Reputation: 10163
When I initially added my submodule, I specified a particular branch, as seen in the .gitmodule
file:
[submodule "externals/grpc/grpc"]
path = externals/grpc/grpc
url = git@github.com:me/grpc.git
branch = release-1.0
I want to change to the master branch of my submodule, so I changed the branch in .gitmodules
from release-1.0
to master
, and for good measure, just deleted the submodule from my parent git tree:
cd $submodules
rm -rf grpc
cd $gitroot
git submodule sync
git submodule update --init --recursive
Now, when I go back to my submodule, it's still checked out from a commit on the release-1.0
branch, not the latest master commit.
What steps am I missing to switch my submodule's branch?
Upvotes: 74
Views: 142887
Reputation: 1736
Since v2.22(Q3 2019) (thanks to @VonC in comments)
Suppose you have submodule xyz
, the .gitmodules
looks like
$ cat .gitmodules
[submodule "xyz"]
path = xyz
url = git@git.com:xyz.git
branch = main
And you can check it with
$ git config --file=.gitmodules -l
submodule.xyz.path=xyz
submodule.xyz.url=git@git.com:xyz.git
submodule.xyz.branch=main
Now you want to ref branch v1.0.0
for xyz
, you can run
git submodule set-branch -b v1.0.0 xyz
Then to sync the conf
git submodule sync
To update content for submodule xyz
git submodule update --init --remote xyz
To update ALL submodules regardless of local changes
git submodule update --init --recursive --remote
Upvotes: 56
Reputation: 2839
If you want to switch to a branch you've never tracked before.
After you have changed the branch in .gitmodules
, do the following:
git submodule update --init --recursive --remote
cd submodule_name
git checkout new_branch_name
Upvotes: 36
Reputation: 425
The answer above (@milgner) didn't work me (git version 2.17.0).
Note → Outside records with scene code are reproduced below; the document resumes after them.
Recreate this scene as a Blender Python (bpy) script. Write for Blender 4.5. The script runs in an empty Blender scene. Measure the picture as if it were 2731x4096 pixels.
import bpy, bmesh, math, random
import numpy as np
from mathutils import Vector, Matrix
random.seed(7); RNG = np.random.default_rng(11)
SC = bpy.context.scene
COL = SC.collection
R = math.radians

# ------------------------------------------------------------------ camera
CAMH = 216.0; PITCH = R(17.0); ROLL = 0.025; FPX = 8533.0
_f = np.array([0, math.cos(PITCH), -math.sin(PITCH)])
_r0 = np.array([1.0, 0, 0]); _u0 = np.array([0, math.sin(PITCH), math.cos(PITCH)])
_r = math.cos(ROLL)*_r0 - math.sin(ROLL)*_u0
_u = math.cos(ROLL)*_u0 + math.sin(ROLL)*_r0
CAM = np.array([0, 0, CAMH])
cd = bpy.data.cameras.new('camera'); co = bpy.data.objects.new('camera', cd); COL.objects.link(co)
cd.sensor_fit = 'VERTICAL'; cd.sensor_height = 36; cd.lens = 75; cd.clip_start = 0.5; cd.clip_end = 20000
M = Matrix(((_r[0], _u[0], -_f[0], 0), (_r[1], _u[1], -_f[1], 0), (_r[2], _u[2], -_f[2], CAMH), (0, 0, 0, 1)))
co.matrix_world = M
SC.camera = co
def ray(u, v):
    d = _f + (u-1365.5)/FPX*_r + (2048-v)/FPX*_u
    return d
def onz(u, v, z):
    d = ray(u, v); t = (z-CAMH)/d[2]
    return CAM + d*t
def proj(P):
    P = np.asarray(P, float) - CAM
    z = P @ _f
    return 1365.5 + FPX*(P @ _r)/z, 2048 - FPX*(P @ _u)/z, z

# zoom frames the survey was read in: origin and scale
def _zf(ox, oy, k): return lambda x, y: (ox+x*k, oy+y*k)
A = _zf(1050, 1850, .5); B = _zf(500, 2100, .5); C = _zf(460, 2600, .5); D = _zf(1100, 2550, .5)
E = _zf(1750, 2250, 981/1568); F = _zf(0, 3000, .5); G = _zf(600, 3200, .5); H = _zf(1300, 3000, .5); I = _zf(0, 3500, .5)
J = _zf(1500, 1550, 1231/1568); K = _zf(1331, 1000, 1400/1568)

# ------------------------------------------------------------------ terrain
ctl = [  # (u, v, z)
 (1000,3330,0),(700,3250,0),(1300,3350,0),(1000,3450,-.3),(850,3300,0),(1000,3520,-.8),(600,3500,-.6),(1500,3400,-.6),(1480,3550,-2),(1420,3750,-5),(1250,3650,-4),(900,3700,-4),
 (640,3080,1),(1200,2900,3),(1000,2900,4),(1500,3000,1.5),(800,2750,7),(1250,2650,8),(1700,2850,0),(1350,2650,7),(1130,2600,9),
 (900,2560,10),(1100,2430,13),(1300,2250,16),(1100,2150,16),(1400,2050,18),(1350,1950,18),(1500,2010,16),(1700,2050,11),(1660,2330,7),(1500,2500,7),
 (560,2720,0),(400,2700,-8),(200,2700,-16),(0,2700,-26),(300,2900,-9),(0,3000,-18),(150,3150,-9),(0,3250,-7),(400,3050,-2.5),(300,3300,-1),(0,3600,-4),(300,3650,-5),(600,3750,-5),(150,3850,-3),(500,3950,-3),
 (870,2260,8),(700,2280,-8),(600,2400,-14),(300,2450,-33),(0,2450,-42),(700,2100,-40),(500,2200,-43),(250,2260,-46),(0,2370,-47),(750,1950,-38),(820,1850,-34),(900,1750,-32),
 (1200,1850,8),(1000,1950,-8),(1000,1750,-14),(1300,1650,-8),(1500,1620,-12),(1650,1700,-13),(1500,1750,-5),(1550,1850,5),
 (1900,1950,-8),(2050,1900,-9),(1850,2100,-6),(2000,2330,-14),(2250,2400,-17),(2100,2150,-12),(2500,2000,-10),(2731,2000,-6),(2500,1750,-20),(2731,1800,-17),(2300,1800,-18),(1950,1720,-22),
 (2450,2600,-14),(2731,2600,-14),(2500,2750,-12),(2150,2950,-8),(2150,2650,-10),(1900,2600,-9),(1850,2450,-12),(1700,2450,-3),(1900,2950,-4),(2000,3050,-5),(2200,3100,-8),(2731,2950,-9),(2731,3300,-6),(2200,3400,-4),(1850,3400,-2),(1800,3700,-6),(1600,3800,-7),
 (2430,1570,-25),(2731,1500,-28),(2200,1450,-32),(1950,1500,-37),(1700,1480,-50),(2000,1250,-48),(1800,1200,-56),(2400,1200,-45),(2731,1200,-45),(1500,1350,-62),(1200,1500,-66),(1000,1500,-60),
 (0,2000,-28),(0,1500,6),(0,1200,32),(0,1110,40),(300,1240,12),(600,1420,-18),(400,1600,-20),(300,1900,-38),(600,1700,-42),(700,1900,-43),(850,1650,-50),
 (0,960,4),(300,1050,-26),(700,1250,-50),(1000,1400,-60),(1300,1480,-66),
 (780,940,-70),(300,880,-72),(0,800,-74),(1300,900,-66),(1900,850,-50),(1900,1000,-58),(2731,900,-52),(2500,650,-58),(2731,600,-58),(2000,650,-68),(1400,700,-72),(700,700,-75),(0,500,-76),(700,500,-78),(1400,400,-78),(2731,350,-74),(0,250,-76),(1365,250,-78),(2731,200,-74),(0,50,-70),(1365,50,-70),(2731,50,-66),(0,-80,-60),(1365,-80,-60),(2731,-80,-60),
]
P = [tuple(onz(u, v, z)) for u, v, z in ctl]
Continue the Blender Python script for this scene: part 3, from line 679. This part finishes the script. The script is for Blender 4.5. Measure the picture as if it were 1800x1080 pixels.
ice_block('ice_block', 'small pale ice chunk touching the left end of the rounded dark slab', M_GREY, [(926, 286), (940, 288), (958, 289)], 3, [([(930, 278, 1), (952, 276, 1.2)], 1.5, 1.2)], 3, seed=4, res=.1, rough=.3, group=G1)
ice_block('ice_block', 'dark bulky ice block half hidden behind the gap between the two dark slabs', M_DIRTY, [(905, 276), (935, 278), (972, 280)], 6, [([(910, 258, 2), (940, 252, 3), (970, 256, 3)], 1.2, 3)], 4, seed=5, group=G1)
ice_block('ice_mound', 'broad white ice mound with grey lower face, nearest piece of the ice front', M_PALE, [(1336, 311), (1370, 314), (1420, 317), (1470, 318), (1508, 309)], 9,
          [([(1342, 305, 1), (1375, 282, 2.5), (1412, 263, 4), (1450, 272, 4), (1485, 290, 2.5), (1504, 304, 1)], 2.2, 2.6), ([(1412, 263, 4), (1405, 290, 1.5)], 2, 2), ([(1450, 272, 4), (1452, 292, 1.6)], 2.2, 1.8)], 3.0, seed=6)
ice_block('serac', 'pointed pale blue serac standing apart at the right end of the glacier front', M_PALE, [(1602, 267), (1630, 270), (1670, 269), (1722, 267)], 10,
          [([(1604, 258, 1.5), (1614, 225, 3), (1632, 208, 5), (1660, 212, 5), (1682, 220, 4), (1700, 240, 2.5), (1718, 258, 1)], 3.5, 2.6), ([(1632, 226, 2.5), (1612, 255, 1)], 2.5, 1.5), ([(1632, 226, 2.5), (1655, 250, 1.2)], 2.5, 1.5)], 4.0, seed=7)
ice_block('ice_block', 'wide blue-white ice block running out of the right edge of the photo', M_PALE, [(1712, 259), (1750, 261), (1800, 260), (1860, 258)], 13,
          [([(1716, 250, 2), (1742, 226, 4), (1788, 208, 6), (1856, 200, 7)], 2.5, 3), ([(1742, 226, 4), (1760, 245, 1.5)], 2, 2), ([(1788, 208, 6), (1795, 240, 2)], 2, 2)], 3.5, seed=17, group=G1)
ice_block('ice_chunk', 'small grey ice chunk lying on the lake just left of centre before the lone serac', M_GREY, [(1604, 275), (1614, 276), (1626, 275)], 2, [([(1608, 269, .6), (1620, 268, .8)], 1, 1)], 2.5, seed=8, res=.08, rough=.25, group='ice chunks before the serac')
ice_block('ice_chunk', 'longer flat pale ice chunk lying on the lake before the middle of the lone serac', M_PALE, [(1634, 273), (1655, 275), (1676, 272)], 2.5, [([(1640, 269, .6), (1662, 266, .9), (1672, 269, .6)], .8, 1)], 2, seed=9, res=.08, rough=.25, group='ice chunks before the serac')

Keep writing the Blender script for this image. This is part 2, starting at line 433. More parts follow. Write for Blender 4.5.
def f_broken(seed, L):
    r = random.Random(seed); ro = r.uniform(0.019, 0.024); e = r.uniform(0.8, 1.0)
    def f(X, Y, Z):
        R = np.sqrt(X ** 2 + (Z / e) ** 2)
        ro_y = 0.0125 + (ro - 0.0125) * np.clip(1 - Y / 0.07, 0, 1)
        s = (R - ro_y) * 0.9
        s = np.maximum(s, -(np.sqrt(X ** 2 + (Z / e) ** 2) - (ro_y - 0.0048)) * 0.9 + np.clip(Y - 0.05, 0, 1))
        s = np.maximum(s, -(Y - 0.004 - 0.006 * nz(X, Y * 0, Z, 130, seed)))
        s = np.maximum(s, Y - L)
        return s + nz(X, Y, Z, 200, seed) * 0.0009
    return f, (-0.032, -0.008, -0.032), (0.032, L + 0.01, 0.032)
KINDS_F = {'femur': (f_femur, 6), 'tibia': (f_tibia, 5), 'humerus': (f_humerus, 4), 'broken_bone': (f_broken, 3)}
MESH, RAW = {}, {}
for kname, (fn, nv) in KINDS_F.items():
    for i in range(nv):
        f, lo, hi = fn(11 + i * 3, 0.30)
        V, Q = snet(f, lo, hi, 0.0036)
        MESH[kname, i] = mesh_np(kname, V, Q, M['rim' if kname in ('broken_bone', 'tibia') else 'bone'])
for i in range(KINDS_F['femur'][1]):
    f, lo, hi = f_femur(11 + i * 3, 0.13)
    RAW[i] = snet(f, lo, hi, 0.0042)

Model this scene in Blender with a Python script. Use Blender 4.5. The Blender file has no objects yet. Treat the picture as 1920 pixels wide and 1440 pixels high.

Maybe I did something wrong.
The below is what worked for me:
nano .gitmodules # substitute the needed branch here
git submodule update submodule_name # update the submodule
git add .gitmodules && git commit -m 'some comment' # add and commit
git submodule status # check that changes have been applied
Upvotes: 8
Reputation: 7241
Go into the directory where the submodule resides and git checkout
the correct branch/commit. Then go up one level and git add
and git commit
the directory. This will check in the submodule with the correct commit.
And don't forget to run git submodule update --recursive
on the other clients after updating them.